A majority of the market place believes the U.S. central bank at this week's meeting will announce it will begin to scale back, or taper its monthly bond-buying program. Some reckon the Fed will announce a $10 billion or $15 billion reduction in its $85 billion-a-month bond-buying program. The surprise to the markets could be if the Fed either does nothing at this meeting, or is more aggressive in its initial reduction in bond purchases. For the past several weeks the market place has been fixated on what the U.S. central bank will announce at the conclusion of this week's FOMC meeting.
Bullion metal prices ended lower on Tuesday, 17 September 2013 at Comex. Gold for December delivery ended lower by $8.4 (0.6%) at $1,309.4 an ounce on the Comex division of the New York Mercantile Exchange on Tuesday. December silver fell $0.23 or 1% to $21.78 an ounce on Comex on Tuesday.
Crude-oil prices ended lower on Tuesday, 17 September 2013 at Nymex. Crude oil ended lower as a deal to avert a military strike against Syria eased worries about potential disruptions in oil supplies from the Middle East. Crude oil for October delivery fell $1.17 or 1.1%, to settle at $105.42 a barrel on the New York Mercantile Exchange.

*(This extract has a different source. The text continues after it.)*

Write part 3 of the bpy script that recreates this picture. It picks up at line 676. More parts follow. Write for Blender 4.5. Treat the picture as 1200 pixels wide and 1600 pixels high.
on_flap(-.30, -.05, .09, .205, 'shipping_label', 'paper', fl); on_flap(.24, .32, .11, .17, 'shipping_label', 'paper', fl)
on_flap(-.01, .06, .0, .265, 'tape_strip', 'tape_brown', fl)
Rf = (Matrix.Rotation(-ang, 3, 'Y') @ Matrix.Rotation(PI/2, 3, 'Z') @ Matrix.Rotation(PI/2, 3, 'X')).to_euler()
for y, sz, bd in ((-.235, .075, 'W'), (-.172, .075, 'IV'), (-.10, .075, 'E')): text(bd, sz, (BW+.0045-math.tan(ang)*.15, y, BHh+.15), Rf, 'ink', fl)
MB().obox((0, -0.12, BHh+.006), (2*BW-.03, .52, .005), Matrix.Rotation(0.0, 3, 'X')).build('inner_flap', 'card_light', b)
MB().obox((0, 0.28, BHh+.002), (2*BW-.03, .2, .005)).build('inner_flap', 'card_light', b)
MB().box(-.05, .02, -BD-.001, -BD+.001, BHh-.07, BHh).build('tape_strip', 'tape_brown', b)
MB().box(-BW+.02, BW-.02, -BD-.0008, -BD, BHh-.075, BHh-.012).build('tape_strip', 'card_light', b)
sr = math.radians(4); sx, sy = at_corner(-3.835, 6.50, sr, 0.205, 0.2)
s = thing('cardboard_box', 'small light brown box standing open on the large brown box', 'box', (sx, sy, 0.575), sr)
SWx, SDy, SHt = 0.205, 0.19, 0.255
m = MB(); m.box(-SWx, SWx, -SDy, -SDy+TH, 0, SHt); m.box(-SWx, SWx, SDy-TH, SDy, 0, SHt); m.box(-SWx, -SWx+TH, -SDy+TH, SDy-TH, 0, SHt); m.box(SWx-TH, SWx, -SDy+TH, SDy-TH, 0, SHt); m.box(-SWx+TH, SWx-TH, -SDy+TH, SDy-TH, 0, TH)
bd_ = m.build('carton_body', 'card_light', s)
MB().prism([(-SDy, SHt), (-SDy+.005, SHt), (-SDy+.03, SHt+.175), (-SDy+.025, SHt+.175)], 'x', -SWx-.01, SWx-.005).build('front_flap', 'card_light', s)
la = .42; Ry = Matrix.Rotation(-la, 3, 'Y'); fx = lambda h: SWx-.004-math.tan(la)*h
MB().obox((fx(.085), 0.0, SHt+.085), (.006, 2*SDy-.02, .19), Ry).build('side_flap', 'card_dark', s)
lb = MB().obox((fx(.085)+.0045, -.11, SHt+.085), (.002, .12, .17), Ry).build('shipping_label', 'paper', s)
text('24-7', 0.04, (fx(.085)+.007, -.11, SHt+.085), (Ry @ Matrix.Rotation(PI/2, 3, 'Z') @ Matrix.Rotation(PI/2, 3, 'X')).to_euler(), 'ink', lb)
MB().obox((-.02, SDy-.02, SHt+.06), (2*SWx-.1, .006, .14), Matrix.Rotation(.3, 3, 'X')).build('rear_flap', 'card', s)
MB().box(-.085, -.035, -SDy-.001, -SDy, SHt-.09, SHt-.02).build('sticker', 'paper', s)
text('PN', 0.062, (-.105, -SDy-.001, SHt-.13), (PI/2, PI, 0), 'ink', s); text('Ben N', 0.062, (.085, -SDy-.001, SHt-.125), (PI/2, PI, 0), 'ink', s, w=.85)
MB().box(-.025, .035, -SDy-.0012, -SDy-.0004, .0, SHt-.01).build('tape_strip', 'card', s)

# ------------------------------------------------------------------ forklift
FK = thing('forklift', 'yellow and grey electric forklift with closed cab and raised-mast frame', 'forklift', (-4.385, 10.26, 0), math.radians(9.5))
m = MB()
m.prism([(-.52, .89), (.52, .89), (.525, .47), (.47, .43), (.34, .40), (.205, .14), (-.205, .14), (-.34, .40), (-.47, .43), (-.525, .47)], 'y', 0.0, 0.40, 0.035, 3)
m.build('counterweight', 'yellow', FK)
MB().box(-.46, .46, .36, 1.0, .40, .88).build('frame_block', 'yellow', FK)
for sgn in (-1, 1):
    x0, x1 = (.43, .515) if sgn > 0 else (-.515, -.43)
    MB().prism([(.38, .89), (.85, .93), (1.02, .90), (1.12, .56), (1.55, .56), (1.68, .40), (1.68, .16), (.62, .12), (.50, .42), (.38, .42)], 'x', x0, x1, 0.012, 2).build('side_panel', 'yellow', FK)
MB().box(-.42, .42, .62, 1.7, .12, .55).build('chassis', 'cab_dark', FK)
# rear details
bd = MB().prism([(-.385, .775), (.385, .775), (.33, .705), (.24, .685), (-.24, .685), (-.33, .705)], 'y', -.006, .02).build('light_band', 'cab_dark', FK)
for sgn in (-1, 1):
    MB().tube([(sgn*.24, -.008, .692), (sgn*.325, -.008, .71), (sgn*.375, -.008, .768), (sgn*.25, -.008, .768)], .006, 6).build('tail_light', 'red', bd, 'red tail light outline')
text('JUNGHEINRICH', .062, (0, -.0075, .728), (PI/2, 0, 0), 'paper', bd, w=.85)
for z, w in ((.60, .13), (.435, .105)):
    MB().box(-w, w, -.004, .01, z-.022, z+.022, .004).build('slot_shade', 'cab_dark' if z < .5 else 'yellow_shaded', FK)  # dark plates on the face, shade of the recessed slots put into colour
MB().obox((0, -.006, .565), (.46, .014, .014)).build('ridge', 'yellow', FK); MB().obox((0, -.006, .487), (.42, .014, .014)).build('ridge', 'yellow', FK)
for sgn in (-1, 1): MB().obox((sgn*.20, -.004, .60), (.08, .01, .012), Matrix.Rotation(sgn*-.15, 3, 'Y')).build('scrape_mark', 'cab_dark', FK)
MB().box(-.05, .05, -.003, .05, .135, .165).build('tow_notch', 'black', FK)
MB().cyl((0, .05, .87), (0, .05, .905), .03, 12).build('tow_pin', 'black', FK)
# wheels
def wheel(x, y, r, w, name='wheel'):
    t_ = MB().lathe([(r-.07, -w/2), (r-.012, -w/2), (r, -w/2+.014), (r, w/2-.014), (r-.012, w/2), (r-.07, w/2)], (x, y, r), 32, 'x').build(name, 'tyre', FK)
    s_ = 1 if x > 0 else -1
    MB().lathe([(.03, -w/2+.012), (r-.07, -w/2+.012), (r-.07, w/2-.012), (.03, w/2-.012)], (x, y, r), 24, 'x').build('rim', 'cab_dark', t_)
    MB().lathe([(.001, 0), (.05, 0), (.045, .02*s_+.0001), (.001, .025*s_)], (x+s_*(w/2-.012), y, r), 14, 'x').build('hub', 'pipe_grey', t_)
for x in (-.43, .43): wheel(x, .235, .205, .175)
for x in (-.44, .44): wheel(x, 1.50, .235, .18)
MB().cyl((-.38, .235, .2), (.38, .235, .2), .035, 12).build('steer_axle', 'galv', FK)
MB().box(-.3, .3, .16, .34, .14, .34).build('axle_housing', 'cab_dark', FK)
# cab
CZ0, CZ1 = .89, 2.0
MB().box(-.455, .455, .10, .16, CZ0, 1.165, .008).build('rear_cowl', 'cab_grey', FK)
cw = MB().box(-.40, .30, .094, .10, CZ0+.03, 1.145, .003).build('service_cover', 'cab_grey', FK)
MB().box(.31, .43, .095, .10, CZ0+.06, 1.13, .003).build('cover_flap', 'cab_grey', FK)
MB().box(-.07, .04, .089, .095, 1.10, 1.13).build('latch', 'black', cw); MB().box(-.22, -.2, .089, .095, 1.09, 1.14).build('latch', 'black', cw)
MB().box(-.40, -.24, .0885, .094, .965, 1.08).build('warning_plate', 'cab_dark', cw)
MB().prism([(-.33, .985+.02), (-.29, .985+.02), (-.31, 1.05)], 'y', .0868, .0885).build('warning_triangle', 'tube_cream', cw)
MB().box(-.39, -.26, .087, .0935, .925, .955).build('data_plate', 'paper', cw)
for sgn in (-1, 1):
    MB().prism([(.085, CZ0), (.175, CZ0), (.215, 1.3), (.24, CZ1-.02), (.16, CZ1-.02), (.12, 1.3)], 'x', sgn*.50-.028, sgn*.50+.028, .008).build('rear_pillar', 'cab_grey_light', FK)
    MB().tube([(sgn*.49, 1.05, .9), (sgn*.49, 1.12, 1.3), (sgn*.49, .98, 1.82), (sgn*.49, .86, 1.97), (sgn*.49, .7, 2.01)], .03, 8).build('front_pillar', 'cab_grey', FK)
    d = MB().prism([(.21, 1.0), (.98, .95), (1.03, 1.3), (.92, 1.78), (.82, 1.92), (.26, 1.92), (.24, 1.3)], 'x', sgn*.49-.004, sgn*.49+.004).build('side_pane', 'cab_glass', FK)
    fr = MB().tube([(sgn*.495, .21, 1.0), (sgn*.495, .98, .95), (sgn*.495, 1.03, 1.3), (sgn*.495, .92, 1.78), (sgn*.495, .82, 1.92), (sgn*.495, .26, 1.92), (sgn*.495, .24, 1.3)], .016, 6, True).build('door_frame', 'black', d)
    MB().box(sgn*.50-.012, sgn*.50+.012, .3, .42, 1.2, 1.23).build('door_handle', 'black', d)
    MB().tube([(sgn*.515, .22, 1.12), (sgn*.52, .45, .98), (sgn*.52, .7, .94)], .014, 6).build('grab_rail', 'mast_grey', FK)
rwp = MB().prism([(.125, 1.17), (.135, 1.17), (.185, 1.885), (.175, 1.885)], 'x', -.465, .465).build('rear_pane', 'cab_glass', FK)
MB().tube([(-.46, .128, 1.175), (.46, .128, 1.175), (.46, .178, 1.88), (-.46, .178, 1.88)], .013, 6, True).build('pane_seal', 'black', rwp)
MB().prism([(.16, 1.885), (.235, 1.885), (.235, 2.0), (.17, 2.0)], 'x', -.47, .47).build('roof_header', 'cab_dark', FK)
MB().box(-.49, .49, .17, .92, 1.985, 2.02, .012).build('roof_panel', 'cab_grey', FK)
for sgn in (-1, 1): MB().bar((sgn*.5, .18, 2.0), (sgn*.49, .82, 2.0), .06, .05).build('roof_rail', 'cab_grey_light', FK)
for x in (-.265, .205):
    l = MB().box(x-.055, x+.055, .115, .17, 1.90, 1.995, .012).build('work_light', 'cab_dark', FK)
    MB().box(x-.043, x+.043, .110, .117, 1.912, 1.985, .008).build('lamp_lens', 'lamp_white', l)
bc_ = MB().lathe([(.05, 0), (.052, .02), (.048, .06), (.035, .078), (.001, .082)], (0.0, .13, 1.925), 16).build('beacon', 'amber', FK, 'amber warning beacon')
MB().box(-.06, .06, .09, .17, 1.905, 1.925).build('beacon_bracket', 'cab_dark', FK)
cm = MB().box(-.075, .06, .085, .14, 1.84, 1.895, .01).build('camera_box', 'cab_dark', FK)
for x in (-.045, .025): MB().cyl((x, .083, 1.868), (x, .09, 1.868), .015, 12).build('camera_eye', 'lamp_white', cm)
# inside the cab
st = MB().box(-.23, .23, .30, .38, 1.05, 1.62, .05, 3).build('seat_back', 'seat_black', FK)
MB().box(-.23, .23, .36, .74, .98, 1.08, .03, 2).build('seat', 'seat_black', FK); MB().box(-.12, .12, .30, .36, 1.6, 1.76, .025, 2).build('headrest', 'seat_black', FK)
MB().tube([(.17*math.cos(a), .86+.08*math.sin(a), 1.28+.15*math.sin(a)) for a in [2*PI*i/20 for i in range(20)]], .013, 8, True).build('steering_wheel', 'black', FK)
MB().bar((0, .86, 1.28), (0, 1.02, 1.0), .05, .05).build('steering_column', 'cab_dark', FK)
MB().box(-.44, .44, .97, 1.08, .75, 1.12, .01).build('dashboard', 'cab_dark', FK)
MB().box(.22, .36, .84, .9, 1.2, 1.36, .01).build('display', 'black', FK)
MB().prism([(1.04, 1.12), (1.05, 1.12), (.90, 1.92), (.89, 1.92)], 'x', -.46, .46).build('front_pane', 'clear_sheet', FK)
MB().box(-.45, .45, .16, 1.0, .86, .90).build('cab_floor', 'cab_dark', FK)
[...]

Advancing issues outran those declining by a more-than 2-to-1 ratio on the New York Stock Exchange, where 577 million shares traded. Composite volume approached 2.8 billion.
Indian ADRs ended mostly higher on Tuesday. In the IT space, Infosys was up 0.2% and Wipro was up 3.6%. In the Banking space, HDFC Bank was down 0.01% and ICICI Bank was up 0.2%. In other space, Tata Motors was up 1.6% and Dr Reddys was up 3.8%.
The FOMC decision and the Fed's updated economic projections will be released at 2:00 p.m. ET on Wednesday. Fed Chairman Bernanke's press conference will follow at 2:30 p.m. ET. What the chairman communicates at that press conference is arguably more important than what is said in the directive.